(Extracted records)
==*==

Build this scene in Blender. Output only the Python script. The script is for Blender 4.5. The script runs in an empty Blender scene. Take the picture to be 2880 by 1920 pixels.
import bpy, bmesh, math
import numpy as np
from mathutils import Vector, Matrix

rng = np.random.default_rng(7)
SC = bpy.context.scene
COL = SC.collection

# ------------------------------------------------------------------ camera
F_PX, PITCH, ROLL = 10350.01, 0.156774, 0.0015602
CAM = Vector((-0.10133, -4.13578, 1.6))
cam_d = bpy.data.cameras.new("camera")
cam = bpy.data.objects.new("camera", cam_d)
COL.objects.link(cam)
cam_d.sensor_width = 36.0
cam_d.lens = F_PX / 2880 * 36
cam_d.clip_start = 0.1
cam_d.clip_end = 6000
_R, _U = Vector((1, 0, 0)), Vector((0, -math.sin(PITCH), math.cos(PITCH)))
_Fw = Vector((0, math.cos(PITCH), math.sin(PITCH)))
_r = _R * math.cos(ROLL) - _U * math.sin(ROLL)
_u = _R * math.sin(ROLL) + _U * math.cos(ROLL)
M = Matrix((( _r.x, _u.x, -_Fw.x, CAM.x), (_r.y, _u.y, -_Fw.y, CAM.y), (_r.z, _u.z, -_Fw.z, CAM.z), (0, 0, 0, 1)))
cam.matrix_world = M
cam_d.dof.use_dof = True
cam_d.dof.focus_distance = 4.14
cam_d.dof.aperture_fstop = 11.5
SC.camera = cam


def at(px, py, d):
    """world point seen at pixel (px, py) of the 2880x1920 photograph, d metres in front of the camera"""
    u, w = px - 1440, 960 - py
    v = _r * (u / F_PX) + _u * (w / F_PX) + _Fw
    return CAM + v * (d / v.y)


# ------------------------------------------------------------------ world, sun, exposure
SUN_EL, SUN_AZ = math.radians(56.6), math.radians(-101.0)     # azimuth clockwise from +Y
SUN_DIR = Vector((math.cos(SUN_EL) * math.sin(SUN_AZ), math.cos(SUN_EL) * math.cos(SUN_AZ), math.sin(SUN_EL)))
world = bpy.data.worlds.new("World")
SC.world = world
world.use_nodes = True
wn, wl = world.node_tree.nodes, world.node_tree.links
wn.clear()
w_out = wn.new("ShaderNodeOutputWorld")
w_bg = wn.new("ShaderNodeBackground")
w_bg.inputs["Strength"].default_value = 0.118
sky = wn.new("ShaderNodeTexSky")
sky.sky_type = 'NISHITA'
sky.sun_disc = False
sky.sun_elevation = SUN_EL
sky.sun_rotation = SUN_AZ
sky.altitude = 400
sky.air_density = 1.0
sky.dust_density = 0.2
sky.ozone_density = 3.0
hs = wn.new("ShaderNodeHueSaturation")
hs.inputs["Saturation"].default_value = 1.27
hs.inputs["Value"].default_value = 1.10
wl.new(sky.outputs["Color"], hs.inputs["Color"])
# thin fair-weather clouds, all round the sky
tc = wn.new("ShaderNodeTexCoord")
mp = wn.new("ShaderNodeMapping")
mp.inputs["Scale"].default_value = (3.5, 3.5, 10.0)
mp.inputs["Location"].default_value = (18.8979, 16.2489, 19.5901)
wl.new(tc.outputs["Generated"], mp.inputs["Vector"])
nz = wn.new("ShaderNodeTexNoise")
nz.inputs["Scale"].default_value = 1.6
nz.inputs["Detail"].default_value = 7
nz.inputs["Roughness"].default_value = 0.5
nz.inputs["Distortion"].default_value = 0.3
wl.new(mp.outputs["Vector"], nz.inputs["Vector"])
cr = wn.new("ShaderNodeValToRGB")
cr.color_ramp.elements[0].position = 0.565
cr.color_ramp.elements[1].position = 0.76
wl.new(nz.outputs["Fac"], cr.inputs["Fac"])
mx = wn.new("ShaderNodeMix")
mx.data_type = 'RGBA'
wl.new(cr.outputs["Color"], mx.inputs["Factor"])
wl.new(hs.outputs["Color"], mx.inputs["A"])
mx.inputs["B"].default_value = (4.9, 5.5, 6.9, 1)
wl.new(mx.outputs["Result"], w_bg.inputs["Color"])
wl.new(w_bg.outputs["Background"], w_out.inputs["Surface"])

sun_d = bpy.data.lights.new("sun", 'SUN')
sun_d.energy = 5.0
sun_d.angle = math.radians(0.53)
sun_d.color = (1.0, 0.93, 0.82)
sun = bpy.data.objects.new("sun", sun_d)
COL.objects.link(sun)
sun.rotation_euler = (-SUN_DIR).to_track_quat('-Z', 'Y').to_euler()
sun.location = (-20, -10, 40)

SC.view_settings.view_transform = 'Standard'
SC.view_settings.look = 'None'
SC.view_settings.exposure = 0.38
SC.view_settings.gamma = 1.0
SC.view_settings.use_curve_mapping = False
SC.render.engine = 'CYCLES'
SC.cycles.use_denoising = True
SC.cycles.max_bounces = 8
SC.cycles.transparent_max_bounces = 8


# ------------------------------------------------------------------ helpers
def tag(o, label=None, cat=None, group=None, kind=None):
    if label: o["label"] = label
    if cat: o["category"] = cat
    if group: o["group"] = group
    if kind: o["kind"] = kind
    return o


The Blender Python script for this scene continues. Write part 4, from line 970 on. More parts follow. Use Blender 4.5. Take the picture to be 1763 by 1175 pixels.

==*==

** Stated goal **
Every record shown above must be echoed exactly.

** The response **
Build this scene in Blender. Output only the Python script. The script is for Blender 4.5. The script runs in an empty Blender scene. Take the picture to be 2880 by 1920 pixels.
import bpy, bmesh, math
import numpy as np
from mathutils import Vector, Matrix

rng = np.random.default_rng(7)
SC = bpy.context.scene
COL = SC.collection

# ------------------------------------------------------------------ camera
F_PX, PITCH, ROLL = 10350.01, 0.156774, 0.0015602
CAM = Vector((-0.10133, -4.13578, 1.6))
cam_d = bpy.data.cameras.new("camera")
cam = bpy.data.objects.new("camera", cam_d)
COL.objects.link(cam)
cam_d.sensor_width = 36.0
cam_d.lens = F_PX / 2880 * 36
cam_d.clip_start = 0.1
cam_d.clip_end = 6000
_R, _U = Vector((1, 0, 0)), Vector((0, -math.sin(PITCH), math.cos(PITCH)))
_Fw = Vector((0, math.cos(PITCH), math.sin(PITCH)))
_r = _R * math.cos(ROLL) - _U * math.sin(ROLL)
_u = _R * math.sin(ROLL) + _U * math.cos(ROLL)
M = Matrix((( _r.x, _u.x, -_Fw.x, CAM.x), (_r.y, _u.y, -_Fw.y, CAM.y), (_r.z, _u.z, -_Fw.z, CAM.z), (0, 0, 0, 1)))
cam.matrix_world = M
cam_d.dof.use_dof = True
cam_d.dof.focus_distance = 4.14
cam_d.dof.aperture_fstop = 11.5
SC.camera = cam


def at(px, py, d):
    """world point seen at pixel (px, py) of the 2880x1920 photograph, d metres in front of the camera"""
    u, w = px - 1440, 960 - py
    v = _r * (u / F_PX) + _u * (w / F_PX) + _Fw
    return CAM + v * (d / v.y)


# ------------------------------------------------------------------ world, sun, exposure
SUN_EL, SUN_AZ = math.radians(56.6), math.radians(-101.0)     # azimuth clockwise from +Y
SUN_DIR = Vector((math.cos(SUN_EL) * math.sin(SUN_AZ), math.cos(SUN_EL) * math.cos(SUN_AZ), math.sin(SUN_EL)))
world = bpy.data.worlds.new("World")
SC.world = world
world.use_nodes = True
wn, wl = world.node_tree.nodes, world.node_tree.links
wn.clear()
w_out = wn.new("ShaderNodeOutputWorld")
w_bg = wn.new("ShaderNodeBackground")
w_bg.inputs["Strength"].default_value = 0.118
sky = wn.new("ShaderNodeTexSky")
sky.sky_type = 'NISHITA'
sky.sun_disc = False
sky.sun_elevation = SUN_EL
sky.sun_rotation = SUN_AZ
sky.altitude = 400
sky.air_density = 1.0
sky.dust_density = 0.2
sky.ozone_density = 3.0
hs = wn.new("ShaderNodeHueSaturation")
hs.inputs["Saturation"].default_value = 1.27
hs.inputs["Value"].default_value = 1.10
wl.new(sky.outputs["Color"], hs.inputs["Color"])
# thin fair-weather clouds, all round the sky
tc = wn.new("ShaderNodeTexCoord")
mp = wn.new("ShaderNodeMapping")
mp.inputs["Scale"].default_value = (3.5, 3.5, 10.0)
mp.inputs["Location"].default_value = (18.8979, 16.2489, 19.5901)
wl.new(tc.outputs["Generated"], mp.inputs["Vector"])
nz = wn.new("ShaderNodeTexNoise")
nz.inputs["Scale"].default_value = 1.6
nz.inputs["Detail"].default_value = 7
nz.inputs["Roughness"].default_value = 0.5
nz.inputs["Distortion"].default_value = 0.3
wl.new(mp.outputs["Vector"], nz.inputs["Vector"])
cr = wn.new("ShaderNodeValToRGB")
cr.color_ramp.elements[0].position = 0.565
cr.color_ramp.elements[1].position = 0.76
wl.new(nz.outputs["Fac"], cr.inputs["Fac"])
mx = wn.new("ShaderNodeMix")
mx.data_type = 'RGBA'
wl.new(cr.outputs["Color"], mx.inputs["Factor"])
wl.new(hs.outputs["Color"], mx.inputs["A"])
mx.inputs["B"].default_value = (4.9, 5.5, 6.9, 1)
wl.new(mx.outputs["Result"], w_bg.inputs["Color"])
wl.new(w_bg.outputs["Background"], w_out.inputs["Surface"])

sun_d = bpy.data.lights.new("sun", 'SUN')
sun_d.energy = 5.0
sun_d.angle = math.radians(0.53)
sun_d.color = (1.0, 0.93, 0.82)
sun = bpy.data.objects.new("sun", sun_d)
COL.objects.link(sun)
sun.rotation_euler = (-SUN_DIR).to_track_quat('-Z', 'Y').to_euler()
sun.location = (-20, -10, 40)

SC.view_settings.view_transform = 'Standard'
SC.view_settings.look = 'None'
SC.view_settings.exposure = 0.38
SC.view_settings.gamma = 1.0
SC.view_settings.use_curve_mapping = False
SC.render.engine = 'CYCLES'
SC.cycles.use_denoising = True
SC.cycles.max_bounces = 8
SC.cycles.transparent_max_bounces = 8


# ------------------------------------------------------------------ helpers
def tag(o, label=None, cat=None, group=None, kind=None):
    if label: o["label"] = label
    if cat: o["category"] = cat
    if group: o["group"] = group
    if kind: o["kind"] = kind
    return o


The Blender Python script for this scene continues. Write part 4, from line 970 on. More parts follow. Use Blender 4.5. Take the picture to be 1763 by 1175 pixels.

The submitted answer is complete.